Потом в киббуце начались странные кражи. Вор не оставлял никаких следов. Исчезли бочонок с медом, мешок сушеных фруктов, сладости, припасенные для детей, финский нож, солдатские ботинки. Все это хранилось в устроенном Меиром тайнике.

Секретарь киббуца, старый польский еврей, вызвал Меира и сказал: «Плохо начинаешь жизнь, мой мальчик. Прекрати это».

И Меир неожиданно для себя ответил: «Хорошо.»

Кражи прекратились так же внезапно, как и начались.

А Меиром всецело овладела страсть к походам.

Вскоре не было в Израиле места, где бы он не побывал. Он ориентировался в темноте, как кошка, и научился понимать ночные голоса, сменявшиеся нерушимым молчанием. Он любил встречать в походе рассвет, наблюдать, как звезды бледнеют и медленно отступают вглубь замерзающего бесконечного пространства.

Любимая сестра Шошана иногда сопровождала его, как верный Санчо Панса.

В декабре 1951 года Меир, рассматривая потрепанную свою карту, сказал Шошане:

— Я хочу пройти к северу от Кинерета до истоков Иордана в Галилее. Вот здесь, — он провел ногтем резкую черту, отмечая опасное место, — мы пройдем по сирийской территории. Немного. Километров пять. Иначе нам придется делать огромный крюк.

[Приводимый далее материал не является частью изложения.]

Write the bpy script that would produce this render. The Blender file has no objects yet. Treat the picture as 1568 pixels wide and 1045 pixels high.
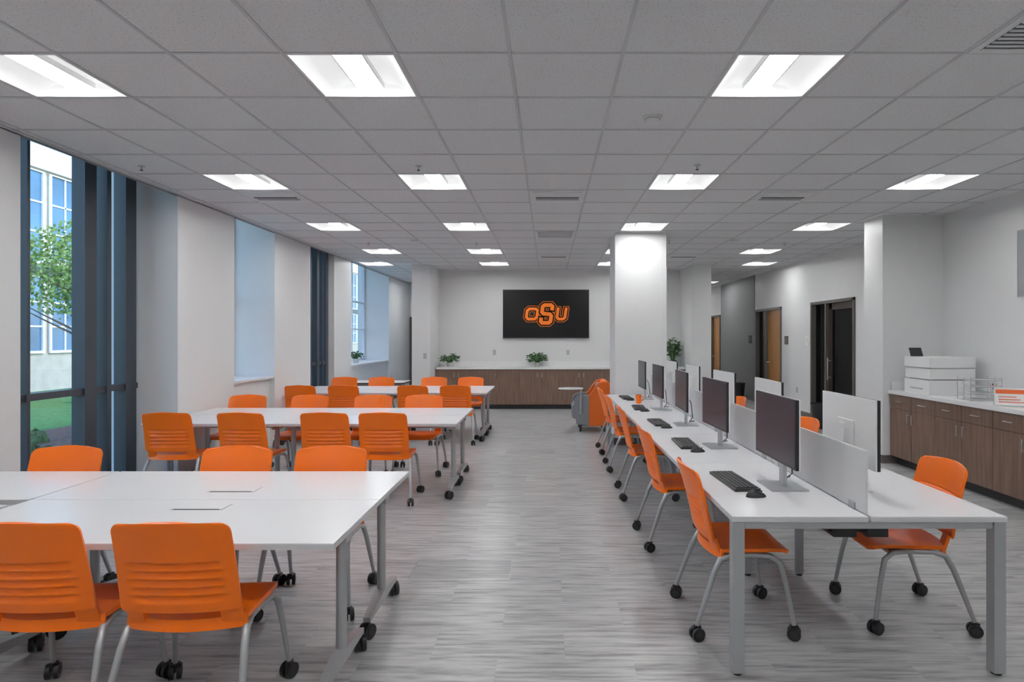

— Рискнем, — сказала Шошана.

И они отправились. Уже начался период дождей. Воды Иордана, подергиваясь рябью, лениво пульсировали. Шли целую ночь. Когда они оказались на сирийской территории, поднялся и растаял пернатыми клочьями и без того неплотный туман. На много километров растянулась чужая, обработанная феллахами земля.

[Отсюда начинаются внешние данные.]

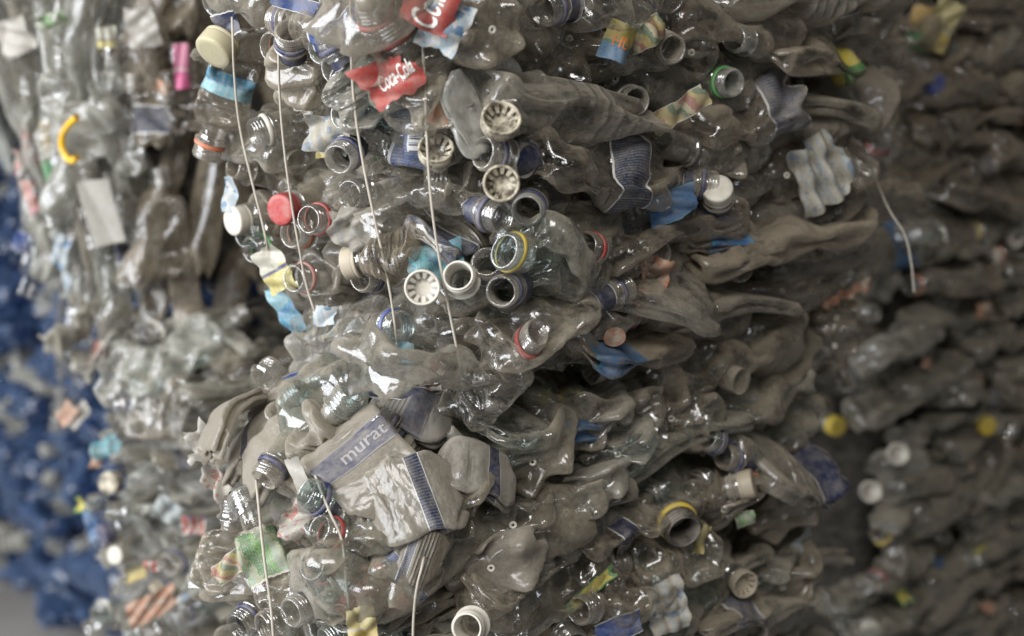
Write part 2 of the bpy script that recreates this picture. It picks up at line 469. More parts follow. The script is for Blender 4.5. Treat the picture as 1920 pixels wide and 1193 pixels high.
def surf_pt(e, v, u, off):
    """point on the crushed wall: v = row (float), u = turn 0..1"""
    v = np.clip(v, 0, NV-1.001); uu = (u % 1.)*NU
    i = np.floor(v).astype(int); j = np.floor(uu).astype(int) % NU; fv = (v-i)[...,None]; fu = (uu-np.floor(uu))[...,None]; j2 = (j+1) % NU
    def bl(A): return (A[i,j]*(1-fu)+A[i,j2]*fu)*(1-fv)+(A[i+1,j]*(1-fu)+A[i+1,j2]*fu)*fv
    return bl(e.S)+bl(e.N)*off

# ------------------------------------------------------------------ printed labels
def label_mat(name, base, pattern='plain', acc=(.7,.7,.68), acc2=(.5,.05,.04), wear=.2, transl=.2):
    s = NT(name)
    tc = s.n('TexCoord'); oi = s.n('ObjectInfo')
    uv = s.n('SeparateXYZ', Vector=tc.outputs['UV']); U, Vv = uv.outputs[0], uv.outputs[1]
    off = s.math('MULTIPLY', oi.outputs['Random'], 31.)
    vec = s.n('VectorMath', _operation='ADD', i0=tc.outputs['Object'], i1=s.n('CombineXYZ', X=off, Y=off, Z=off).outputs[0]).outputs[0]
    nz = s.n('TexNoise', Vector=vec, Scale=55., Detail=6., Roughness=.75).outputs[0]
    nf = s.n('TexNoise', Vector=vec, Scale=600., Detail=3., Roughness=.7).outputs[0]
    c = s.mixc(s.math('MULTIPLY', nz, .5), base, [b*.7 for b in base])
    def band(x, a, b): return s.math('MULTIPLY', s.math('GREATER_THAN', x, a), s.math('LESS_THAN', x, b))
    edge = s.math('ADD', band(Vv, -.1, .05), band(Vv, .95, 1.1))
    def rows(n, thr):
        cx = s.n('CombineXYZ', X=s.math('MULTIPLY', Vv, n*2.6), Y=s.math('FLOOR', s.math('MULTIPLY', U, n*4.)), Z=off).outputs[0]
        w = s.n('TexNoise', Vector=cx, Scale=3.2, Detail=2.).outputs[0]
        line = s.math('LESS_THAN', s.math('FRACT', s.math('MULTIPLY', U, n*4.)), .5)
        return s.math('MULTIPLY', s.math('GREATER_THAN', w, thr), line)
    if pattern in ('navy', 'navytext', 'barcode'):
        c = s.mixc(edge, c, acc)
        if pattern != 'navy':
            c = s.mixc(s.math('MULTIPLY', rows(17., .5), .38), c, (.5,.52,.56))
        if pattern == 'barcode':
            p = s.math('MULTIPLY', band(Vv, .08, .30), band(U, .12, .48))
            bars = s.math('GREATER_THAN', s.n('TexNoise', Vector=s.n('CombineXYZ', X=s.math('MULTIPLY', U, 150.)).outputs[0], Scale=1., Detail=0.).outputs[0], .5)
            bars = s.math('MULTIPLY', bars, band(Vv, .10, .27))
            pc = s.mixc(bars, (.62,.63,.65), (.05,.05,.07))
            c = s.mixc(p, c, pc)
    elif pattern == 'text':
        c = s.mixc(s.math('MULTIPLY', rows(5., .46), .6), c, (.12,.12,.13))
        c = s.mixc(edge, c, [b*.6 for b in base])
    elif pattern == 'patches':
        n5 = s.n('TexNoise', Vector=vec, Scale=70., Detail=3.).outputs[0]
        t = s.math('FRACT', s.math('ADD', s.math('MULTIPLY', U, 1.7), s.math('MULTIPLY_ADD', n5, .9, s.math('MULTIPLY', Vv, .5))))
        c = s.mixc(s.math('GREATER_THAN', t, .34), c, acc)
        c = s.mixc(s.math('GREATER_THAN', t, .60), c, [x*.6+.2 for x in base])
        c = s.mixc(s.math('GREATER_THAN', t, .80), c, acc2)
        c = s.mixc(edge, c, (.5,.48,.42))
    elif pattern == 'swirl':
        w = s.n('TexWave', Vector=vec, Scale=28., Distortion=9., Detail=2., Detail__Scale=1.2)
        c = s.mixc(s.math('GREATER_THAN', w.outputs['Fac'], .72), c, acc)
        n5 = s.n('TexNoise', Vector=vec, Scale=75., Detail=2.).outputs[0]
        c = s.mixc(s.math('GREATER_THAN', n5, .6), c, acc2)
    elif pattern == 'frame':
        inner = s.math('MULTIPLY', band(Vv, .12, .9), band(U, .1, .9))
        c = s.mixc(inner, acc, c)
        c = s.mixc(s.math('MULTIPLY', rows(4., .62), s.math('MULTIPLY', inner, .5)), c, acc2)
    elif pattern == 'halves':
        c = s.mixc(s.math('GREATER_THAN', s.math('MULTIPLY_ADD', s.math('SUBTRACT', nz, .5), .5, Vv), .5), c, acc)
        c = s.mixc(s.math('MULTIPLY', band(Vv, .40, .47), .9), c, acc2)
    elif pattern == 'specks':
        v1 = s.n('TexVoronoi', Vector=vec, Scale=330.).outputs['Color']
        sp = s.n('SeparateColor', Color=v1)
        c = s.mixc(s.math('GREATER_THAN', sp.outputs[0], .87), c, acc)
        c = s.mixc(s.math('GREATER_THAN', sp.outputs[1], .88), c, acc2)
        c = s.mixc(s.math('MULTIPLY', band(U, .2, .42), band(Vv, .3, .75)), c, acc2)
    elif pattern == 'edged':
        c = s.mixc(edge, c, acc)
    if pattern in ('patches','swirl','halves','specks'):
        c = s.mixc(s.math('MULTIPLY', rows(6., .53), .4), c, (.1,.1,.12) if sum(base) > 1 else (.55,.55,.52))
    wf = s.math('ADD', s.math('MULTIPLY_ADD', s.math('SUBTRACT', nz, .5), 1.9, wear+.1), s.math('MULTIPLY', s.math('SUBTRACT', nf, .5), .7), clamp=True)
    c = s.mixc(s.math('MULTIPLY', wf, .85), c, (.30,.275,.235))
    bm = s.n('Bump', Strength=.35, Distance=.002, Height=nz).outputs[0]
    bs = s.n('BsdfPrincipled', Base__Color=c, Roughness=s.math('MULTIPLY_ADD', wf, .4, .36, clamp=True), Normal=bm)
    bs.inputs['Specular IOR Level'].default_value = .45
    sh = s.mixs(transl, bs.outputs[0], s.n('BsdfTranslucent', Color=c).outputs[0])
    return s.done(sh)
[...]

— Может, вернемся? — спросил Меир. Шошана закусила губу и отрицательно покачала головой.

Они шли до тех пор, пока не наткнулись на сирийский патруль.

Их доставили в Кунейтру. Меира допрашивали и били. Задавали вопросы, на которые он не мог ответить, даже если бы хотел.

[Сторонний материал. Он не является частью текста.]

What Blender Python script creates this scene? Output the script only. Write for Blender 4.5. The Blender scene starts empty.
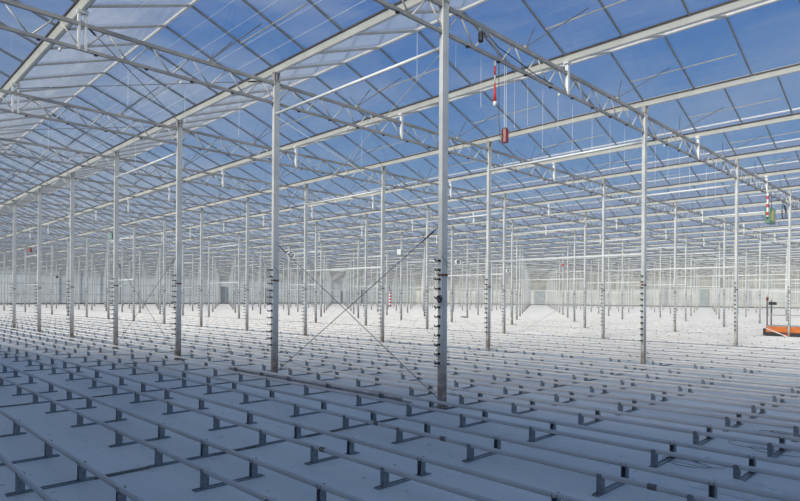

— Сколько тебе лет? — спросил похожий на феллаха сирийский капитан — из тех, которые никогда не становятся майорами.

— Семнадцать.

— А ей?

— Пятнадцать.

— Так вот, если ты не будешь отвечать на вопросы, я отдам ее взводу своих солдат.

Меир рванулся из-за стола:

— Тогда прежде убей меня. Потому что живой я тебя из-под земли достану.

Офицер долго молчал, глядя на пленника тяжелым взглядом. Потом произнес устало:

— А ты не трус. Впрочем, с вами разберутся в Дамаске.

И, уже поднимая телефонную трубку, сказал так тихо, что Меир едва расслышал: «У меня тоже есть сестра…»

Продержав месяц в дамасской тюрьме, их обменяли на трех лихих сирийских офицеров, влетевших на джипе в расположение израильских войск. Но с тех пор Меир открыл «сирийский счет», а счета свои он закрывал рано или поздно.